Non posso fare a meno di raccontare un aneddoto personale, tanto è significativo. Dopo il referendum sul Brexit, la polizia di frontiera britannica ha avuto istruzione di scoraggiare le persone ad utilizzare le carte d’identità nazionali per entrare nel Regno Unito. I viaggiatori sono stati informati che ci sarebbe stato il rischio di essere respinti se la loro carta d’identità fosse risultata “danneggiata”. All’inizio del 2019 sono stato fermato e interrogato all’aeroporto di Londra-Gatwick: un ufficiale ha sventolato la mia povera carta d’identità così apostrofandomi: “Questa carta varrà da voi, non da noi.” Alla fine, sono riuscito a passare grazie a un documento senza alcun valore giuridico, un passaporto scaduto da dieci anni, che aveva però il merito di dimostrare la distanza tra noi, nella misura in cui il passaporto è espressamente congegnato e rilasciato sulla base di relazioni tra nazioni. Non ero più un individuo in uno spazio comune. Ero il cittadino di un paese sovrano alle porte di un altro paese sovrano.

La scossa neo-nazionalista dell’Europa contemporanea (in sintonia con altre parti del mondo, in testa gli Stati Uniti) ha qualcosa di paradossale e di grottesco. Il degrado del clima terrestre mostra l’assurdità ideologica, ma anche pragmatica, del concepire il pianeta come un agglomerato di spazi artificiali, storici, separati, più o meno grandi o piccoli: gli stati-nazione. È in gioco qualcosa di più della salvaguardia dell’Unione europea, in quanto alleanza internazionale: lo spazio europeo della libera circolazione fa vivere un’immagine del mondo come bene comune.
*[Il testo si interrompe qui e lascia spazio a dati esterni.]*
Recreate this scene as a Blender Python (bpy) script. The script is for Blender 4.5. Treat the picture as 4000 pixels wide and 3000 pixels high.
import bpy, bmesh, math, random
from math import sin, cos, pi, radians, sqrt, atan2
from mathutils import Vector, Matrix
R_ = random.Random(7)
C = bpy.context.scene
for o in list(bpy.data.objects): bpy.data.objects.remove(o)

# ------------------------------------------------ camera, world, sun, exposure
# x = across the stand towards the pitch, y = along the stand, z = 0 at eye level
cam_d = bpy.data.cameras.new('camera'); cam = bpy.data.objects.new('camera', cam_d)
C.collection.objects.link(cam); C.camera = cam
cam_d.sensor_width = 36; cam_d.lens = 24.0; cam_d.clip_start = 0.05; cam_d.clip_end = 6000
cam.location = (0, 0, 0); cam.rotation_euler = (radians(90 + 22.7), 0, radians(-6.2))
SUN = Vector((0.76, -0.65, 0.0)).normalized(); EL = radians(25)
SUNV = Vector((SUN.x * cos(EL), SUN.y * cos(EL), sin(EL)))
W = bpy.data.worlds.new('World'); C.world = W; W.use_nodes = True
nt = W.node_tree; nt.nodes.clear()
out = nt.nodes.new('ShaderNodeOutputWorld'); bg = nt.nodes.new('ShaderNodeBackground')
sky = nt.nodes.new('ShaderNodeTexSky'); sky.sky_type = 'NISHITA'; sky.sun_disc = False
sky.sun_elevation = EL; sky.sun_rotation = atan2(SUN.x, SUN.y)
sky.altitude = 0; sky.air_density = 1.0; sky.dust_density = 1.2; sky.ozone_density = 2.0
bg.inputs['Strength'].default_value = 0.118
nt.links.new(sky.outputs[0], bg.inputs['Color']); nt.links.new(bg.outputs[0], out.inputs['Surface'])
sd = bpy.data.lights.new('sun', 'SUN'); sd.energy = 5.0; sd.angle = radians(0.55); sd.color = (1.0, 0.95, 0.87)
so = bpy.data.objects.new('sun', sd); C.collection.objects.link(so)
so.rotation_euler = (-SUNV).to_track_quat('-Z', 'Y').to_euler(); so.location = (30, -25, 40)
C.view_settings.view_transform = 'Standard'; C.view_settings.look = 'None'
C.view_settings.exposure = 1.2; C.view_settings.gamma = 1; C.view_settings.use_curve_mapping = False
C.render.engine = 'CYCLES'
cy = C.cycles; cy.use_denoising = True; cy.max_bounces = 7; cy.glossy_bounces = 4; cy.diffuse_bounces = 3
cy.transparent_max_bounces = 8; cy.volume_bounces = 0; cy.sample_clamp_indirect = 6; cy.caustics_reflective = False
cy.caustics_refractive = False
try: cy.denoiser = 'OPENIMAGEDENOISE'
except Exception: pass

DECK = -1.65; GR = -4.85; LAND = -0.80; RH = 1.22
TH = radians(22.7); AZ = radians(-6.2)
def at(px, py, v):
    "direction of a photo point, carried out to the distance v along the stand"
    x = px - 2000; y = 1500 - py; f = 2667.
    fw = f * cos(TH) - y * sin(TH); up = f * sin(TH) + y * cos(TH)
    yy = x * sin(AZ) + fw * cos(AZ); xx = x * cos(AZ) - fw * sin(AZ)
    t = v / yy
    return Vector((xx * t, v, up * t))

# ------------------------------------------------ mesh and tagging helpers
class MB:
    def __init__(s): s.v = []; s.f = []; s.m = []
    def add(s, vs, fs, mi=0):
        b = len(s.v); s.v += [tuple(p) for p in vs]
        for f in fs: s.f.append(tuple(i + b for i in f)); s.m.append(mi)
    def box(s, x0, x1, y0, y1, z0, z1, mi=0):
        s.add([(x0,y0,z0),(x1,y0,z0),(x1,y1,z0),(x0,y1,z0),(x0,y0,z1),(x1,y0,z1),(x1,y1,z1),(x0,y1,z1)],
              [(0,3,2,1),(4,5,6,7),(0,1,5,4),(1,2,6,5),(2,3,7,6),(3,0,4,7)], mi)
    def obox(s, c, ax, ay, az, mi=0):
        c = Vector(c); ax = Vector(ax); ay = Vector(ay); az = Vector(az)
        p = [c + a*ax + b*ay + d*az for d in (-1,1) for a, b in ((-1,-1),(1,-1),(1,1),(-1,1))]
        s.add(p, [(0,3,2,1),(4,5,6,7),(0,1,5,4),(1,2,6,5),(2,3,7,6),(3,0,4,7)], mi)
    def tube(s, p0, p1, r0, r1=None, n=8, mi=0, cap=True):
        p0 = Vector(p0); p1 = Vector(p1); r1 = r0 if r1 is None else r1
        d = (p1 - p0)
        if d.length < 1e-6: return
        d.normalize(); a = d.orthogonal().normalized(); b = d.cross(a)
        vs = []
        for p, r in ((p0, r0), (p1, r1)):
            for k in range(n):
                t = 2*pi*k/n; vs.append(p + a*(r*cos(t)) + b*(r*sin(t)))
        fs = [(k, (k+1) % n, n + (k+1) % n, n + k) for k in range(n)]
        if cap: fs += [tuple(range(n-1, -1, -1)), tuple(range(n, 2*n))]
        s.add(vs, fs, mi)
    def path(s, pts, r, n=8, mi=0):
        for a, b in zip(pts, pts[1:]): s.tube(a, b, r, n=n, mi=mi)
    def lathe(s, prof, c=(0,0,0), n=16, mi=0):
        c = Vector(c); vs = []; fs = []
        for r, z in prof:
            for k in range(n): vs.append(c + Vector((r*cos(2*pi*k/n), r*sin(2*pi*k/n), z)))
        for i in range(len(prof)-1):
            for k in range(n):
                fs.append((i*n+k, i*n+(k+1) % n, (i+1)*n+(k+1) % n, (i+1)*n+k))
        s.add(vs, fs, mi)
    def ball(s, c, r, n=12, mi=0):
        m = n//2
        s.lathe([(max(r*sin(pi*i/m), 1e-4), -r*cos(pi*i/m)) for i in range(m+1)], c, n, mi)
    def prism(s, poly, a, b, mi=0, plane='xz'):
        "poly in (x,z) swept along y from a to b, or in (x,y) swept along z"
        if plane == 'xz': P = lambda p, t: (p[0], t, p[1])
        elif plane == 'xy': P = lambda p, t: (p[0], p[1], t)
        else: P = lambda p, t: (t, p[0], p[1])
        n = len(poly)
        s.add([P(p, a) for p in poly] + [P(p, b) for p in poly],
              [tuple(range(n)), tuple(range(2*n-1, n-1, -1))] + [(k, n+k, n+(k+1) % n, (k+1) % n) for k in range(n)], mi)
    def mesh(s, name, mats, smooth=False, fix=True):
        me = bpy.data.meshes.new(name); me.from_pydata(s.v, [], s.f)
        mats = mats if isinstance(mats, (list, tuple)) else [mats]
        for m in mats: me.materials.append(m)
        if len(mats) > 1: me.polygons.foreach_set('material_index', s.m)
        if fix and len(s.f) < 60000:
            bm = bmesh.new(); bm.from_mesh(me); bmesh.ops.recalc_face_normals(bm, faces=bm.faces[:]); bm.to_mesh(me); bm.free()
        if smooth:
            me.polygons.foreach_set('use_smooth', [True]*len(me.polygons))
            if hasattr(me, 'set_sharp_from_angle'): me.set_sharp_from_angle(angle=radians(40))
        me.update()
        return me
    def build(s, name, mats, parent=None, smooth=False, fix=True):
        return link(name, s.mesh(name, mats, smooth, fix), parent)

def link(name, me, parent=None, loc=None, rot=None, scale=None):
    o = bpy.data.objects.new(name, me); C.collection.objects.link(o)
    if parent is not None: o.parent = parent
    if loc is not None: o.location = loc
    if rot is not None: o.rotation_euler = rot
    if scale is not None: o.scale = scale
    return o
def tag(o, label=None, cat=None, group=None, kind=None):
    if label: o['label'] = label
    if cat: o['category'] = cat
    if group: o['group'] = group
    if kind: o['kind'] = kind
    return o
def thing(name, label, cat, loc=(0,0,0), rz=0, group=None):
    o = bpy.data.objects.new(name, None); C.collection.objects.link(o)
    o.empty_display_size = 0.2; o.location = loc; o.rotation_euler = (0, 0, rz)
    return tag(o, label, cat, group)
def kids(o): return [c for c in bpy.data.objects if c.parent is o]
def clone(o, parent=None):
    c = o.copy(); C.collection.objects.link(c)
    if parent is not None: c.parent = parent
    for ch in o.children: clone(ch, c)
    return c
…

Inoltre, il diritto alla libera circolazione all’interno dell’UE è garante di un principio chiave delle moderne trasformazioni politiche: l’individuo, in quanto cittadino e non più soggetto, è più importante del sovrano e dello stato. Ciò vale anche fra gli stati: la libertà dell’individuo di scegliere dove trovarsi fisicamente e dove stabilirsi non richiede più l’autorizzazione preventiva di un’entità politica superiore. Da questo punto di vista, la cittadinanza europea è forse il frutto più maturo della modernità come l’età dell’emancipazione della persona umana dal rapporto di dipendenza con un (solo) potere statale. In questo senso emancipatorio, la libera circolazione incarna il principio antinomico dell’ideologia sovranista e dunque, forse, il suo nemico ultimo.

 

 

Per approfondire:

Ettore Recchi, Senza frontiere. La libera circolazione delle persone in Europa, Il Mulino, Bologna 2013.

Ettore Recchi (con al.), Everyday Europe: Social transnationalism in an unsettled continent (Policy Press 2019).

 

Note

  1. Nel 1795, in Per la pace perpetua, Kant descrive un federalismo fra stati liberi, ognuno obbedendo a una costituzione civica repubblicana e governato da un diritto cosmopolita (di natura giuridica e non filantropica) che “considera uomini e stati [ …] come cittadini di uno stato universale di umanità “.
  2.  It will no longer be the case that EU nationals, regardless of the skills or the experience they have to offer, can jump the queue ahead of engineers from Sidney or software developers from Delhi », discours de Theresa May à la « CBI conference », 19/11/2018.